You may be right, Jan, if you've had extensive or substantial experience in 3D chess. I'd had little in 50 years and when I went to the chess club to play, the perspective was so different that I had no idea of what I was doing. Sure, I wasn't as good as the others, well, far from it but I simply played and looked like a dolt. I was totally out of my depth. I was like a ten year-old who was comfortable, swimming", in waist-deep water and then jumping into 10 metre-deep, diving pool. *Gurgle*. (I drowned). (Oh, diving from the 10 metre platform is exhilarating but less so if you don't enter perfectly straight! )
What Are Your Goals?


In support of that, comrade, I can recount that one of the new blokes at the chess club didn't reappear because he was flummoxed by the lack of an analysis board.

Can confirm, online chess is a completely different experience than OTB, even if a 60 : 30 game or Daily.

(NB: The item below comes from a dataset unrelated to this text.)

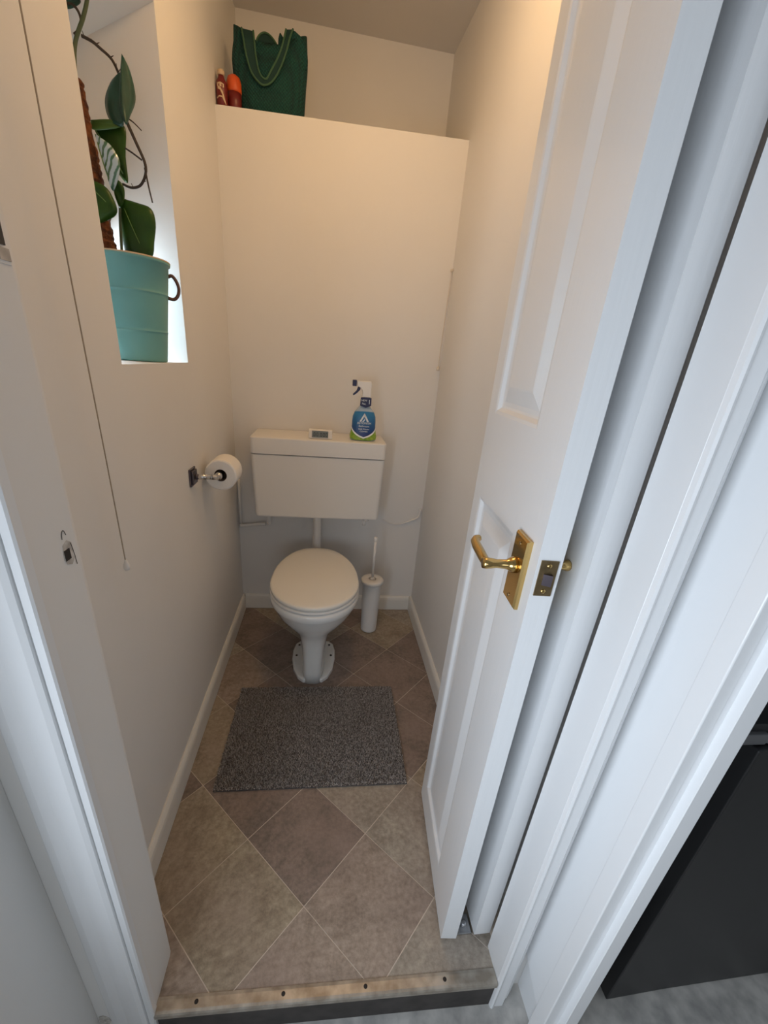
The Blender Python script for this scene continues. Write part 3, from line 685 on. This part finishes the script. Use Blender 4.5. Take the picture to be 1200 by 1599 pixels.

When I started with online chess some years back (then it was mainly tactics training for me), I needed to "reconstruct" more complicated positions on a "physical" chess board. I couldn't see anything when the pieces were so flat! Later, after some time, I found chess.com, and when I tried daily games and vote chess games, I needed to help myself with a real chessboard as well to see the position. It certainly is different to play 2D or 3D, but I can't agree one of them is harder than the other in general. Both need practice, off course.
Now, it only makes sense to compare apples and apples. Online blitz can be compared to OTB blitz, online rapid to OTB rapid and online daily to correspondence. OTB tournaments to online tournaments with same (or simillar) time controls.
Different people recommend different things. When I was going to the grammar school, there was a trainer for smoe time who recommended online chess a lot (he was a FM).
I don’t understand all the statements about online chess being a different game than OTB.
It is not. You still move pieces. You either see good moves or you don’t. If one’s results online are a lot better than OTB, then they’re doing something wrong. Perhaps it’s caused by the fact that people can’t use opening DBs during OTB games, in which case the solution is to build an opening repertoire. 
If you observe differences, it’s most likely due to two of the statistician’s enemies: small samplesize and confirmation bias.